Kasada, Whose Tech Traps Bad Bots With Math Problems, Raises $7M

Kasada announced Tuesday it raised $7 million in Series A funding from the Central Intelligence Agency’s venture arm, In-Q-Tel.

Written by Tatum Hunter
Published on Nov. 26, 2019
Kasada, Whose Tech Traps Bad Bots With Math Problems, Raises $7M
Kasada founder Sam Crowther Chicago
kasada co-founder sam crowther

Robots have a ways to go before world domination, but they already make up 40 percent of all web traffic. 

Internet robots, better known as bots, are software applications that perform web-based tasks automatically. Plenty of bots are harmless, like the ones that crawl through the internet indexing web pages for Google. Some bots, however, are bad.
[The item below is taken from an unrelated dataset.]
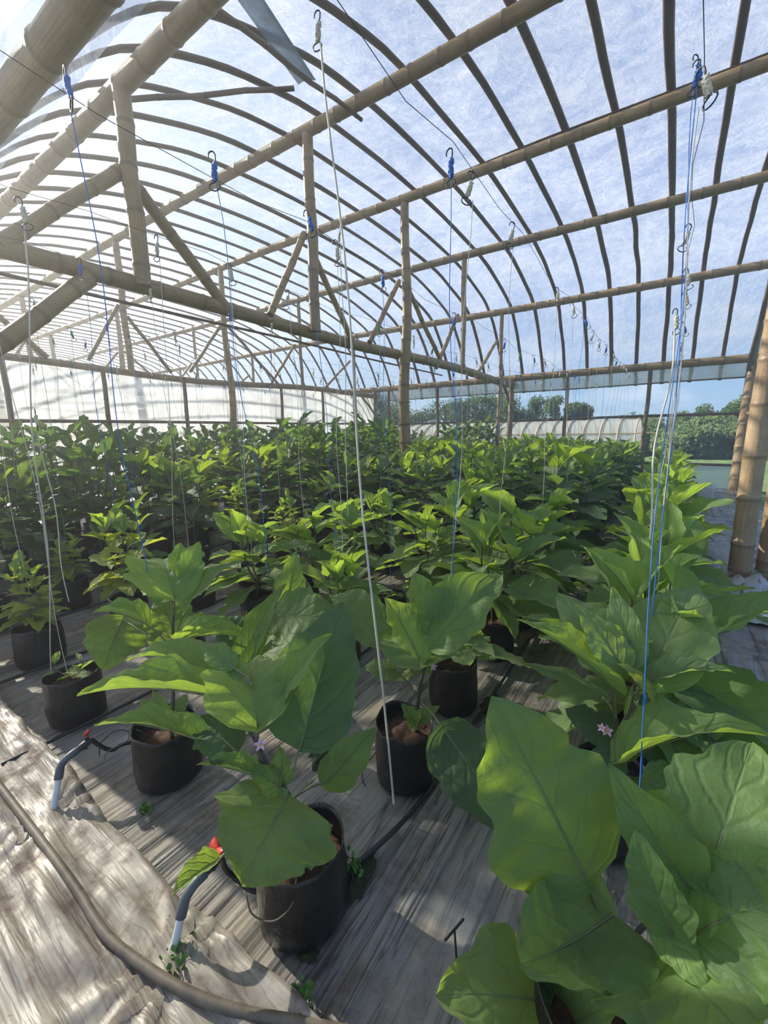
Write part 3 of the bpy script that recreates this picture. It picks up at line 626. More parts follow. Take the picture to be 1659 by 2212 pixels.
   ((0.0831, 0.8978, 0.374), (0.3054, 0.902, 0.7312), (-0.08, -0.5, 0.86), 0.335, 0.06, 0.03, 0.07, 'g', (0.0359, 0.8952, 0.2758)),
   ((0.0157, 0.9124, 0.2907), (0.1503, 0.6541, 0.3732), (-0.07, -0.34, 0.94), 0.27, 0.5, -0.12, 0.08, 'g', (-0.0011, 0.8942, 0.2155)),
   ((0.0707, 0.7822, 0.1573), (0.2934, 0.5799, 0.2626), (-0.02, -0.26, 0.96), 0.235, 0.06, 0.05, 0.07, 'g', (-0.0002, 0.8854, 0.18)),
   ((0.0707, 0.7339, 0.162), (-0.0094, 0.7459, 0.2966), (-0.03, -0.27, 0.96), 0.13, 0.1, 0.05, 0.08, 'g', (0.0003, 0.8836, 0.0666)),
   ((-0.1044, 0.9301, 0.4384), (0.0545, 0.9625, 0.6228), (0.27, -0.6, 0.76), 0.145, 0.28, 0.03, 0.05, 'g', (-0.0862, 0.9366, 0.3601)),
   ((-0.0856, 0.8565, 0.3892), (-0.0081, 0.8893, 0.5474), (0.32, -0.62, 0.72), 0.115, 0.3, 0.03, 0.06, 'g', (-0.0793, 0.9286, 0.3456)),
   ((-0.1402, 0.9461, 0.4549), (-0.2143, 1.1897, 0.6488), (0.14, -0.54, 0.83), 0.26, 0.18, 0.04, 0.09, 'g', (-0.1225, 0.9462, 0.4008)),
   ((-0.1577, 0.9341, 0.4576), (-0.2497, 0.9723, 0.5638), (0.05, -0.3, 0.95), 0.1, 0.2, 0.05, 0.07, 'y', (-0.1225, 0.9462, 0.4008)),
   ((-0.1221, 0.8807, 0.3858), (-0.2638, 0.9275, 0.5421), (0.05, -0.33, 0.94), 0.2, 0, 0.05, 0.06, 'g', (-0.1092, 0.9176, 0.3697)),
   ((-0.0774, 0.8691, 0.3076), (-0.198, 0.7276, 0.4058), (0.03, -0.31, 0.95), 0.34, 0.06, 0.05, 0.05, 'g', (-0.0499, 0.9222, 0.2987)),
   ((-0.0637, 0.8741, 0.3701), (-0.1421, 0.8036, 0.3665), (0.2, -0.44, 0.88), 0.075, -0.1, 0.08, 0.04, 'y', (-0.0572, 0.9187, 0.3151)),
   ((0.149, 0.894, 0.3391), (0.2575, 0.8438, 0.3372), (-0.05, -0.31, 0.95), 0.12, 0.1, 0.05, 0.06, 'g', (0.046, 0.8918, 0.2913)),
   ((-0.1345, 0.9369, 0.4318), (-0.1035, 0.9663, 0.4375), (0.07, -0.47, 0.88), 0.05, 0.3, 0.05, 0.05, 'y', (-0.1223, 0.9465, 0.4027)),
   ((-0.0053, 0.8876, 0.2277), (0.0145, 0.8156, 0.242), (0.0, -0.35, 0.94), 0.04, 0.2, 0.05, 0.05, 'y', None),
  ],
  flowers=[((-0.1579, 0.9483, 0.4651), (-0.11, -0.36, 0.92), 0.014)]),
 'I': dict(pos=(0.07, 1.44), H=0.24,
  stems=[([(0.0112, 1.4377, 0.0401), (0.0406, 1.3905, 0.2437), (0.0712, 1.3708, 0.4628), (0.0865, 1.3647, 0.5891), (0.0707, 1.3949, 0.673), (0.0563, 1.4289, 0.7239)], 0.009, 0.004), ([(0.0603, 1.3757, 0.3982), (0.0345, 1.4089, 0.519), (0.0331, 1.4362, 0.633)], 0.006, 0.003)],
  leaves=[
   ((0.0812, 1.333, 0.5961), (0.3582, 1.2491, 0.7877), (-0.0, -0.08, 1.0), 0.155, 0.85, 0.06, 0.05, 'y', (0.0712, 1.3708, 0.4628)),
   ((0.0751, 1.3822, 0.631), (0.2806, 1.4341, 0.8243), (-0.03, -0.57, 0.82), 0.18, 0.15, 0.06, 0.05, 'p', (0.0815, 1.3617, 0.5609)),
   ((0.07, 1.3558, 0.6617), (0.2097, 1.3604, 0.8289), (-0.03, -0.61, 0.79), 0.12, 0.2, 0.06, 0.06, 'p', (0.0828, 1.364, 0.575)),
   ((0.0425, 1.4116, 0.6612), (0.1237, 1.4777, 0.8679), (-0.02, -0.76, 0.65), 0.11, 0.2, 0.04, 0.07, 'p', (0.0598, 1.3959, 0.6447)),
   ((-0.0059, 1.4555, 0.6009), (-0.1083, 1.729, 0.8398), (0.1, -0.75, 0.65), 0.26, 0.12, 0.04, 0.05, 'p', (0.0359, 1.4101, 0.5821)),
   ((-0.0181, 1.4179, 0.6156), (-0.2071, 1.4862, 0.6709), (0.0, -0.08, 1.0), 0.115, 0.6, 0.08, 0.06, 'p', (0.0309, 1.407, 0.5537)),
   ((0.0141, 1.5384, 0.4847), (-0.2787, 1.577, 0.2105), (-0.01, -0.59, 0.81), 0.33, 0.05, 0.04, 0.05, 'd', (0.0495, 1.3863, 0.4124)),
   ((0.0027, 1.6152, 0.4631), (-0.2972, 1.7469, 0.3032), (-0.0, -0.56, 0.83), 0.26, 0.05, 0.04, 0.06, 'd', (0.0536, 1.3935, 0.4555)),
   ((0.0333, 1.2834, 0.3993), (-0.2713, 1.3063, 0.61), (-0.0, -0.07, 1.0), 0.215, 0.75, 0.12, 0.06, 'g', (0.0441, 1.3811, 0.2667)),
   ((-0.0215, 1.2674, 0.3816), (-0.1479, 1.2841, 0.3457), (0.01, -0.44, 0.9), 0.14, 0.05, 0.05, 0.06, 'g', (0.0369, 1.393, 0.2437)),
   ((0.1232, 1.4623, 0.4793), (0.3619, 1.3811, 0.5685), (-0.02, -0.24, 0.97), 0.1, -0.3, 0.08, 0.06, 'g', (0.0762, 1.3739, 0.4914)),
   ((-0.0274, 1.3698, 0.5935), (0.076, 1.2989, 0.7003), (-0.22, -0.33, 0.92), 0.08, -0.4, 0.12, 0.04, 'c', (0.0249, 1.4111, 0.5536)),
   ((0.0555, 1.4109, 0.3762), (0.223, 1.3855, 0.443), (-0.01, -0.29, 0.96), 0.15, 0, 0.05, 0.06, 'd', (0.0568, 1.382, 0.3619)),
   ((0.0471, 1.3527, 0.4199), (0.0089, 1.3219, 0.3872), (-0.02, -0.56, 0.83), 0.06, 0.1, 0.05, 0.06, 'g', None),
   ((-0.0092, 1.3829, 0.5977), (-0.0421, 1.3383, 0.6273), (0.0, -0.47, 0.88), 0.05, 0.2, 0.05, 0.05, 'y', (0.0262, 1.4135, 0.5677)),
   ((-0.0119, 1.3428, 0.309), (-0.0402, 1.2255, 0.2512), (0.0, -0.51, 0.86), 0.13, 0.1, 0.05, 0.06, 'g', (0.033, 1.3923, 0.2289)),
   ((0.0622, 1.3359, 0.3921), (0.0952, 1.2355, 0.3225), (-0.02, -0.49, 0.87), 0.1, 0.1, 0.05, 0.06, 'd', (0.0496, 1.3908, 0.3251)),
  ],
  flowers=[((0.0877, 1.3108, 0.4658), (0.13, -0.93, 0.34), 0.018), ((0.1024, 1.3027, 0.4743), (0.33, -0.77, 0.54), 0.014)]),
}
HERO_LABELS = [('A', 'eggplant with the microtube loop, wide drooping leaf hiding its black bag, second row', 11), ('D', 'eggplant beside the red valve, pale upright leaf tops, first bag of the third row', 12), ('G', 'eggplant behind the big veined leaf, second bag of the third row', 13), ('B', 'eggplant with white twine hanging down its bag, second bag of the second row', 14), ('H', 'huge-leaved eggplant at the very front, first bag of the row by the photographer', 15), ('I', 'broad pale-leaved eggplant with pink star flowers, second bag of the row by the photographer', 16)]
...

Bad bots do bad stuff, like flooding online banks with login credentials stolen from other sites or collecting phone number data for dreaded robo-calls or spreading false information in an attempt to influence democratic elections. 

These mindless, malicious applications can have high costs for companies. They eat up bandwidth, crash sites, steal data, automate fraudulent purchases, rig bets, undercut prices — the list goes on. To sidestep these problems, companies have to beat bot-creators at their own game. Instead, companies usually are forced to react to bot attacks after they happen.

Sydney- and Chicago-based startup Kasada created a powerful anti-bot measure by presenting the bad apps with something no robot can resist: math problems. 

Here’s how it works: Kasada’s platform identifies web traffic from bots using a method called fingerprinting. When a bot tries to load a customer’s website, it gets served something else instead — an unsolvable cryptographic math problem. While the bot’s owner thinks their creation is off stuffing passwords or trolling sites for valuable data, the bot is actually busy trying to solve the math problem, using up expensive cloud processing resources. 

Kasada’s approach is protecting customers from costly attacks — and angering the bad actors behind the bots. The company announced Tuesday it raised $7 million in Series A funding from the Central Intelligence Agency’s venture arm, In-Q-Tel, TechCrunch reported. 

The funding comes after a year of rapid growth for Kasada, in which it doubled its engineering and customer-facing teams, the report said. The company was founded in 2015, and its total funding is $16 million, according to Crunchbase.